In the course of his campaign, the then candidate Nana Addo Dankwa Akufo-Addo promised that should he be elected as president he would undertake consultations with stakeholders including labour, before taking a decision on the ECG privatization.

The matter in issue is the planned concession arrangement of the Electricity Company of Ghana (ECG) as part of the programmes under the US Millennium Challenge Compact II.

Under the Compact, Ghana is to receive a grant of US$498.2 million to revamp the energy sector. A major condition precedent for accessing this grant is the private sector participation in ECG.

According to PUWU, a subsidiary to the Trades Union Congress (TUC), it is not against the Compact in principle but rather opposed to the handing over of ECG to a private entity for 25 years.

“The Union is also against the single concession which is tantamount to creating a virtual private monopoly in the electricity distribution,” Adumatta Nyantakyi noted.

The General Secretary believes that the concessionaire would not have any commitment to the social dimension of ECG’s operation, which will adversely affect rural electrification and undermine government’s “One District, One Factory” agenda.

For him, “Tariffs will go up as experiences in other countries have shown. The private investor is interested to see hikes in tariffs to boost its profit objective. This will definitely defeat the government’s promise to reduce electricity tariffs.”

PUWU condemned Senior Minister, Yaw Osafo Marfo’s comments on the Compact’s requirement that government should settle its indebtedness before the new investor takes over ECG.

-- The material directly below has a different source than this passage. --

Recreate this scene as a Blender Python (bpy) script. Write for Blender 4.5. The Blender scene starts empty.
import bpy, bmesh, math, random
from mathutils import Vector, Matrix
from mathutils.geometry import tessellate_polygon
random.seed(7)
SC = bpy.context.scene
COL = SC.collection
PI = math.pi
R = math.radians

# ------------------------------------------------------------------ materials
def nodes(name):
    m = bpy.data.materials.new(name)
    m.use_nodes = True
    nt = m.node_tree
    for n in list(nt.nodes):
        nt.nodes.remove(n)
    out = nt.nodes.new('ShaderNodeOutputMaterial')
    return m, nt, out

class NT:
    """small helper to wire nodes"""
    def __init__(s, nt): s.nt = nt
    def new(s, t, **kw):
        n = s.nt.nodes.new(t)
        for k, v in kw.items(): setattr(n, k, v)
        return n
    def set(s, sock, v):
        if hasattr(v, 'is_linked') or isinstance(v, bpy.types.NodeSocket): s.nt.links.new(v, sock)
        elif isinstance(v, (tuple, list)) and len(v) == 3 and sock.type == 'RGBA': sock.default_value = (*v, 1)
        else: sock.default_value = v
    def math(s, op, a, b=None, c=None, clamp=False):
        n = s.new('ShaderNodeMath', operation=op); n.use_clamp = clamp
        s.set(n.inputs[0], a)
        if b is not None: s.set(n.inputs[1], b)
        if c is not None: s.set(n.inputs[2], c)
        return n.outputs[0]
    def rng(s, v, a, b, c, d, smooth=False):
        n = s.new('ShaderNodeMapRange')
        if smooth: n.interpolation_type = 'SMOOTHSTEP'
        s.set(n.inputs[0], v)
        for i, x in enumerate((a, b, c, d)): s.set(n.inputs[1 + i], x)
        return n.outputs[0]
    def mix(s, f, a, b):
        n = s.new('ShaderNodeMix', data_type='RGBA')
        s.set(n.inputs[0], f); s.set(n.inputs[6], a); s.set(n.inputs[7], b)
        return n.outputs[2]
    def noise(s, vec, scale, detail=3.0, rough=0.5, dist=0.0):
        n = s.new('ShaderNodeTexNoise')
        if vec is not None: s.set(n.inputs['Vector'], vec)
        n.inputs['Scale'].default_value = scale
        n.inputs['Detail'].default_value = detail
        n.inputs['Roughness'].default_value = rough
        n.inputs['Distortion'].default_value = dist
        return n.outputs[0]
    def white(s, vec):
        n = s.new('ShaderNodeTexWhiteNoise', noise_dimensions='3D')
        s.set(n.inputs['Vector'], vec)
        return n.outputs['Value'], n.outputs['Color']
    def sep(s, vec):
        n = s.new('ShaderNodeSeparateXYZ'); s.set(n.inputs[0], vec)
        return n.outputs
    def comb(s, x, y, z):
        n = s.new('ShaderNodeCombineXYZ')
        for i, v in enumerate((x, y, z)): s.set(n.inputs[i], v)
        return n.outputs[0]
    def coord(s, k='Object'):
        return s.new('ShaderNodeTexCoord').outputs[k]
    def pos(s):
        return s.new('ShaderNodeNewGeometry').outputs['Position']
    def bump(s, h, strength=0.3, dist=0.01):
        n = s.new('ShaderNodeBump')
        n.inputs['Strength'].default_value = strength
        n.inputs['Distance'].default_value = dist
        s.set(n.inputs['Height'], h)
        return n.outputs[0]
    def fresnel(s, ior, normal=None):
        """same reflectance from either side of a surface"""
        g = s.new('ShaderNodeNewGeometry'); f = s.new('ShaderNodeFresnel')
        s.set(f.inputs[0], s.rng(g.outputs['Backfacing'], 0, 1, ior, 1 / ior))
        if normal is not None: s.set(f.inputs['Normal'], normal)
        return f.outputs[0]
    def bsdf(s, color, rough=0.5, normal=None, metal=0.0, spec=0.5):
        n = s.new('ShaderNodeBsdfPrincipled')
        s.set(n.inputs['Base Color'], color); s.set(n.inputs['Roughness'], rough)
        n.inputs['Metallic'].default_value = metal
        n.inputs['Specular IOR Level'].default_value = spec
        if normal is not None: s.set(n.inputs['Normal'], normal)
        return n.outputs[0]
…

“Though the Senior Minister saw the need to renegotiate aspects of the Compact, a view we strongly support; the handover of ECG to the private investor is more or less akin to ‘Robbing Peter to Pay Paul.”

Furthermore, PUWU described United States Ambassador to Ghana, Robert Jackson’s remarks that it was too late in the day for renegotiation and government should go ahead with implementation of the Compact, as unfortunate.

“We see it as tacit blackmail of the Ghana government. This is because the Compact II has provisions for amendments and suspensions among others,” the Union explained.

In taking a decision on the Compact, the Union thinks that government has a choice between one that satisfies the profit motive of a foreign investor or that which will in the long-term help contribute money to the consolidated fund.

“It is a choice between an option that will lead to repatriation of profits from Ghana as against an option that the profits will be retained in the country. Accordingly, the government must take a decision primarily for the benefit of Ghana.”